Supplied material:
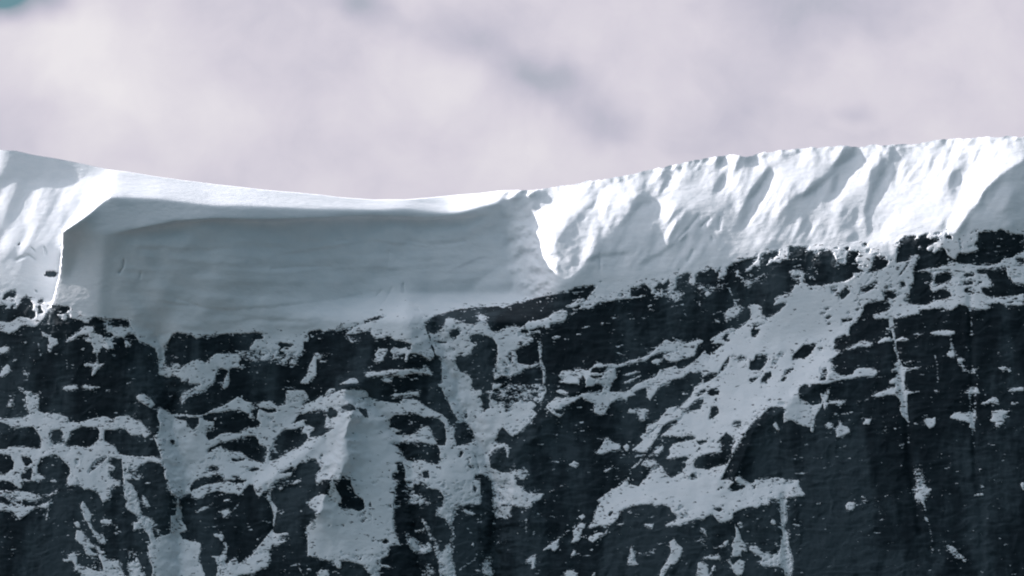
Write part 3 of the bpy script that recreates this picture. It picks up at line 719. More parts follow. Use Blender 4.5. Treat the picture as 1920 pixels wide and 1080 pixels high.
SNOWS = [
    ('couloir', [(285,600),(320,600),(322,700),(330,775),(375,770),(385,830),(372,880),(340,925),(345,985),(378,1020),(388,1262),(272,1262),(285,1010),(330,960),(328,900),(300,850),(290,740)], 'broad grey snow couloir dropping from the left end of the cornice', 'couloir', 'snow gullies in the face'),
    ('couloir', [(795,585),(840,590),(845,620),(870,700),(900,770),(930,800),(960,830),(950,900),(930,1000),(930,1262),(905,1262),(915,1000),(890,880),(850,780),(828,700),(810,640)], 'long narrow snow couloir right of the central spur', 'couloir', 'snow gullies in the face'),
    ('snow_mound', [(640,640),(665,600),(760,560),(800,590),(815,640),(815,690),(770,700),(700,690),(700,640)], 'white triangular mound of snow on the central spur touching the cornice base', 'snow mound', None),
    ('snow_ledge', [(680,688),(810,680),(820,712),(680,712)], 'thin level snow ledge across the central spur, just under its white mound', 'snow ledge', SL),
    ('snow_ledge', [(725,725),(792,725),(792,748),(725,748)], 'short curved snow ledge in the dark bands below the level ledge of the central spur', 'snow ledge', SL),
    ('snow_peak', [(640,700),(690,712),(695,760),(760,830),(757,900),(740,960),(760,1030),(740,1070),(570,1050),(570,980),(600,900),(620,820),(640,770)], 'pale snowy pyramid with a pointed top low in the centre of the cliff', 'snow face', None),
    ('snow_ramp', [(640,760),(620,820),(600,890),(560,900),(480,940),(470,900),(540,830),(580,790),(540,775),(640,700)], 'slanting snow ramp leading up from lower left to the pointed snowy pyramid', 'snow ramp', None),
    ('snowfield', [(1480,540),(1640,540),(1640,580),(1590,700),(1570,740),(1540,800),(1440,780),(1360,870),(1280,870),(1200,870),(1180,830),(1240,760),(1290,690),(1340,640),(1420,580)], 'wide smooth snowfield running diagonally up the middle right of the cliff', 'snowfield', None),
    ('snowfield', [(1090,1000),(1160,900),(1200,870),(1420,870),(1515,900),(1515,945),(1430,975),(1250,990),(1160,1000)], 'bright horizontal snowfield at the foot of the diagonal one', 'snowfield', None),
    ('snow_gully', [(1455,930),(1490,930),(1500,1090),(1400,1090),(1400,1010),(1455,1010)], 'thin vertical snow streak hanging from the right end of the lower snowfield', 'snow gully', 'snow gullies in the face'),
    ('snow_tongue', [(1080,588),(1100,545),(1125,530),(1185,530),(1185,562),(1110,575),(1090,590)], 'bright snow tongue under the left half of the ice cliff', 'snow tongue', None),
    ('snow_ledge', [(955,612),(1000,595),(1040,578),(1068,582),(1068,605),(1030,618),(955,625)], 'short bright ledge below the long black overhang of the ice cliff', 'snow ledge', SL),
    ('snow_ledge', [(1040,720),(1110,670),(1240,660),(1250,632),(1330,632),(1330,660),(1230,700),(1100,725)], 'ragged snow ledge at the foot of the tall dark wall left of the diagonal snowfield', 'snow ledge', SL),
    ('snow_ledge', [(1620,600),(1700,540),(1930,520),(1930,575),(1720,600)], 'long bright snow ledge crossing the upper right of the cliff', 'snow ledge', SL),
    ('snow_ledge', [(1715,490),(1930,460),(1930,522),(1760,508),(1715,512)], 'upper snow ledge close under the black rock band at the right edge', 'snow ledge', SL),
    ('snow_gully', [(1655,600),(1680,600),(1705,730),(1712,810),(1690,800),(1665,700)], 'thin vertical snow streak crossing three ledges on the right hand wall', 'snow gully', 'snow gullies in the face'),
    ('snow_ledge', [(1735,610),(1800,610),(1800,635),(1735,632)], 'isolated curved snow ledge right of the thin vertical streak', 'snow ledge', SL),
    ('snow_ledge', [(1590,680),(1655,680),(1655,715),(1560,725)], 'lens shaped snow ledge left of the thin vertical streak on the right wall', 'snow ledge', SL),
    ('snow_ledge', [(1590,632),(1645,632),(1645,658),(1590,662)], 'small pointed snow ledge above the lens shaped ledge on the right wall', 'snow ledge', SL),
    ('snow_patch', [(1110,815),(1168,815),(1168,857),(1110,857)], 'bright triangular snow patch in the dark wall left of the lower snowfield', 'snow patch', SP),
    ('snow_patch', [(1064,860),(1092,860),(1092,882),(1064,882)], 'small diamond shaped snow patch lower left of the bright triangular one', 'snow patch', SP),
    ('snow_patch', [(1728,780),(1760,780),(1760,808),(1728,808)], 'small five sided snow patch right of the long vertical streak', 'snow patch', SP),
    ('snow_patch', [(1778,768),(1834,768),(1834,808),(1778,808)], 'wedge shaped snow patch with a straight right side on the right wall', 'snow patch', SP),
    ('snow_patch', [(1850,764),(1902,764),(1902,806),(1850,806)], 'ragged snow patch near the right edge of the picture', 'snow patch', SP),
    ('snow_patch', [(1560,782),(1600,782),(1600,825),(1560,825)], 'arrowhead shaped snow patch in the dark wall right of the snowfield', 'snow patch', SP),
    ('snow_patch', [(1540,788),(1560,788),(1560,808),(1540,808)], 'small round snow patch left of the arrowhead shaped one', 'snow patch', SP),
    ('snow_patch', [(1582,938),(1612,938),(1612,962),(1582,962)], 'small rounded snow patch on the smooth dark lower right wall', 'snow patch', SP),
    ('snow_patch', [(1693,900),(1750,900),(1750,955),(1693,955)], 'star shaped snow patch on the smooth dark lower right wall', 'snow patch', SP),
    ('snow_patch', [(1765,1015),(1818,1015),(1818,1060),(1765,1060)], 'thin slanting snow patch at the bottom right', 'snow patch', SP),
    ('snow_ledge', [(-10,596),(60,588),(90,590),(90,610),(50,615),(20,630),(-10,626)], 'sloping snow ledge at the far left under the black boulder', 'snow ledge', SL),
    ('snow_ledge', [(-10,835),(100,830),(190,820),(230,840),(210,858),(110,860),(-10,858)], 'long level snow ledge across the left buttress', 'snow ledge', SL),
    ('snow_ledge', [(-10,780),(60,772),(130,785),(190,775),(240,778),(285,810),(200,806),(100,805),(-10,795)], 'upper long snow ledge across the left buttress below its darkest wall', 'snow ledge', SL),
    ('snow_patch', [(150,838),(235,852),(232,960),(180,960),(120,920),(150,880)], 'pointed snow patch hanging below the long ledge of the left buttress', 'snow patch', SP),
    ('snow_ledge', [(110,716),(196,716),(196,740),(110,740)], 'thin short snow streak on the darkest wall of the left buttress', 'snow ledge', SL),
    ('snow_patch', [(252,735),(292,735),(292,768),(252,768)], 'small hooked snow patch at the right side of the left buttress', 'snow patch', SP),
    ('snow_patch', [(150,676),(202,676),(202,710),(150,710)], 'cross shaped snow patch high on the left buttress', 'snow patch', SP),
    ('snow_patch', [(-5,680),(22,680),(22,710),(-5,710)], 'small bright snow patch at the far left edge of the dark wall', 'snow patch', SP),
    ('snow_patch', [(-5,648),(24,648),(24,668),(-5,668)], 'tiny star shaped snow patch above the bright one at the far left edge', 'snow patch', SP),
    ('snow_patch', [(112,980),(245,980),(245,1090),(112,1090)], 'branching snow patch in the bottom left corner of the cliff', 'snow patch', SP),
    ('snow_patch', [(400,990),(545,990),(545,1090),(400,1090)], 'slanting snow fan at the bottom between the left couloir and the pyramid', 'snow patch', SP),
    ('snow_ledge', [(355,905),(470,895),(470,930),(355,940)], 'curved snow ledge right of the left couloir, low down', 'snow ledge', SL),
]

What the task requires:
Quote everything in the listing above exactly; pictures are the only thing to omit.

In response:
Write part 3 of the bpy script that recreates this picture. It picks up at line 719. More parts follow. Use Blender 4.5. Treat the picture as 1920 pixels wide and 1080 pixels high.
SNOWS = [
    ('couloir', [(285,600),(320,600),(322,700),(330,775),(375,770),(385,830),(372,880),(340,925),(345,985),(378,1020),(388,1262),(272,1262),(285,1010),(330,960),(328,900),(300,850),(290,740)], 'broad grey snow couloir dropping from the left end of the cornice', 'couloir', 'snow gullies in the face'),
    ('couloir', [(795,585),(840,590),(845,620),(870,700),(900,770),(930,800),(960,830),(950,900),(930,1000),(930,1262),(905,1262),(915,1000),(890,880),(850,780),(828,700),(810,640)], 'long narrow snow couloir right of the central spur', 'couloir', 'snow gullies in the face'),
    ('snow_mound', [(640,640),(665,600),(760,560),(800,590),(815,640),(815,690),(770,700),(700,690),(700,640)], 'white triangular mound of snow on the central spur touching the cornice base', 'snow mound', None),
    ('snow_ledge', [(680,688),(810,680),(820,712),(680,712)], 'thin level snow ledge across the central spur, just under its white mound', 'snow ledge', SL),
    ('snow_ledge', [(725,725),(792,725),(792,748),(725,748)], 'short curved snow ledge in the dark bands below the level ledge of the central spur', 'snow ledge', SL),
    ('snow_peak', [(640,700),(690,712),(695,760),(760,830),(757,900),(740,960),(760,1030),(740,1070),(570,1050),(570,980),(600,900),(620,820),(640,770)], 'pale snowy pyramid with a pointed top low in the centre of the cliff', 'snow face', None),
    ('snow_ramp', [(640,760),(620,820),(600,890),(560,900),(480,940),(470,900),(540,830),(580,790),(540,775),(640,700)], 'slanting snow ramp leading up from lower left to the pointed snowy pyramid', 'snow ramp', None),
    ('snowfield', [(1480,540),(1640,540),(1640,580),(1590,700),(1570,740),(1540,800),(1440,780),(1360,870),(1280,870),(1200,870),(1180,830),(1240,760),(1290,690),(1340,640),(1420,580)], 'wide smooth snowfield running diagonally up the middle right of the cliff', 'snowfield', None),
    ('snowfield', [(1090,1000),(1160,900),(1200,870),(1420,870),(1515,900),(1515,945),(1430,975),(1250,990),(1160,1000)], 'bright horizontal snowfield at the foot of the diagonal one', 'snowfield', None),
    ('snow_gully', [(1455,930),(1490,930),(1500,1090),(1400,1090),(1400,1010),(1455,1010)], 'thin vertical snow streak hanging from the right end of the lower snowfield', 'snow gully', 'snow gullies in the face'),
    ('snow_tongue', [(1080,588),(1100,545),(1125,530),(1185,530),(1185,562),(1110,575),(1090,590)], 'bright snow tongue under the left half of the ice cliff', 'snow tongue', None),
    ('snow_ledge', [(955,612),(1000,595),(1040,578),(1068,582),(1068,605),(1030,618),(955,625)], 'short bright ledge below the long black overhang of the ice cliff', 'snow ledge', SL),
    ('snow_ledge', [(1040,720),(1110,670),(1240,660),(1250,632),(1330,632),(1330,660),(1230,700),(1100,725)], 'ragged snow ledge at the foot of the tall dark wall left of the diagonal snowfield', 'snow ledge', SL),
    ('snow_ledge', [(1620,600),(1700,540),(1930,520),(1930,575),(1720,600)], 'long bright snow ledge crossing the upper right of the cliff', 'snow ledge', SL),
    ('snow_ledge', [(1715,490),(1930,460),(1930,522),(1760,508),(1715,512)], 'upper snow ledge close under the black rock band at the right edge', 'snow ledge', SL),
    ('snow_gully', [(1655,600),(1680,600),(1705,730),(1712,810),(1690,800),(1665,700)], 'thin vertical snow streak crossing three ledges on the right hand wall', 'snow gully', 'snow gullies in the face'),
    ('snow_ledge', [(1735,610),(1800,610),(1800,635),(1735,632)], 'isolated curved snow ledge right of the thin vertical streak', 'snow ledge', SL),
    ('snow_ledge', [(1590,680),(1655,680),(1655,715),(1560,725)], 'lens shaped snow ledge left of the thin vertical streak on the right wall', 'snow ledge', SL),
    ('snow_ledge', [(1590,632),(1645,632),(1645,658),(1590,662)], 'small pointed snow ledge above the lens shaped ledge on the right wall', 'snow ledge', SL),
    ('snow_patch', [(1110,815),(1168,815),(1168,857),(1110,857)], 'bright triangular snow patch in the dark wall left of the lower snowfield', 'snow patch', SP),
    ('snow_patch', [(1064,860),(1092,860),(1092,882),(1064,882)], 'small diamond shaped snow patch lower left of the bright triangular one', 'snow patch', SP),
    ('snow_patch', [(1728,780),(1760,780),(1760,808),(1728,808)], 'small five sided snow patch right of the long vertical streak', 'snow patch', SP),
    ('snow_patch', [(1778,768),(1834,768),(1834,808),(1778,808)], 'wedge shaped snow patch with a straight right side on the right wall', 'snow patch', SP),
    ('snow_patch', [(1850,764),(1902,764),(1902,806),(1850,806)], 'ragged snow patch near the right edge of the picture', 'snow patch', SP),
    ('snow_patch', [(1560,782),(1600,782),(1600,825),(1560,825)], 'arrowhead shaped snow patch in the dark wall right of the snowfield', 'snow patch', SP),
    ('snow_patch', [(1540,788),(1560,788),(1560,808),(1540,808)], 'small round snow patch left of the arrowhead shaped one', 'snow patch', SP),
    ('snow_patch', [(1582,938),(1612,938),(1612,962),(1582,962)], 'small rounded snow patch on the smooth dark lower right wall', 'snow patch', SP),
    ('snow_patch', [(1693,900),(1750,900),(1750,955),(1693,955)], 'star shaped snow patch on the smooth dark lower right wall', 'snow patch', SP),
    ('snow_patch', [(1765,1015),(1818,1015),(1818,1060),(1765,1060)], 'thin slanting snow patch at the bottom right', 'snow patch', SP),
    ('snow_ledge', [(-10,596),(60,588),(90,590),(90,610),(50,615),(20,630),(-10,626)], 'sloping snow ledge at the far left under the black boulder', 'snow ledge', SL),
    ('snow_ledge', [(-10,835),(100,830),(190,820),(230,840),(210,858),(110,860),(-10,858)], 'long level snow ledge across the left buttress', 'snow ledge', SL),
    ('snow_ledge', [(-10,780),(60,772),(130,785),(190,775),(240,778),(285,810),(200,806),(100,805),(-10,795)], 'upper long snow ledge across the left buttress below its darkest wall', 'snow ledge', SL),
    ('snow_patch', [(150,838),(235,852),(232,960),(180,960),(120,920),(150,880)], 'pointed snow patch hanging below the long ledge of the left buttress', 'snow patch', SP),
    ('snow_ledge', [(110,716),(196,716),(196,740),(110,740)], 'thin short snow streak on the darkest wall of the left buttress', 'snow ledge', SL),
    ('snow_patch', [(252,735),(292,735),(292,768),(252,768)], 'small hooked snow patch at the right side of the left buttress', 'snow patch', SP),
    ('snow_patch', [(150,676),(202,676),(202,710),(150,710)], 'cross shaped snow patch high on the left buttress', 'snow patch', SP),
    ('snow_patch', [(-5,680),(22,680),(22,710),(-5,710)], 'small bright snow patch at the far left edge of the dark wall', 'snow patch', SP),
    ('snow_patch', [(-5,648),(24,648),(24,668),(-5,668)], 'tiny star shaped snow patch above the bright one at the far left edge', 'snow patch', SP),
    ('snow_patch', [(112,980),(245,980),(245,1090),(112,1090)], 'branching snow patch in the bottom left corner of the cliff', 'snow patch', SP),
    ('snow_patch', [(400,990),(545,990),(545,1090),(400,1090)], 'slanting snow fan at the bottom between the left couloir and the pyramid', 'snow patch', SP),
    ('snow_ledge', [(355,905),(470,895),(470,930),(355,940)], 'curved snow ledge right of the left couloir, low down', 'snow ledge', SL),
]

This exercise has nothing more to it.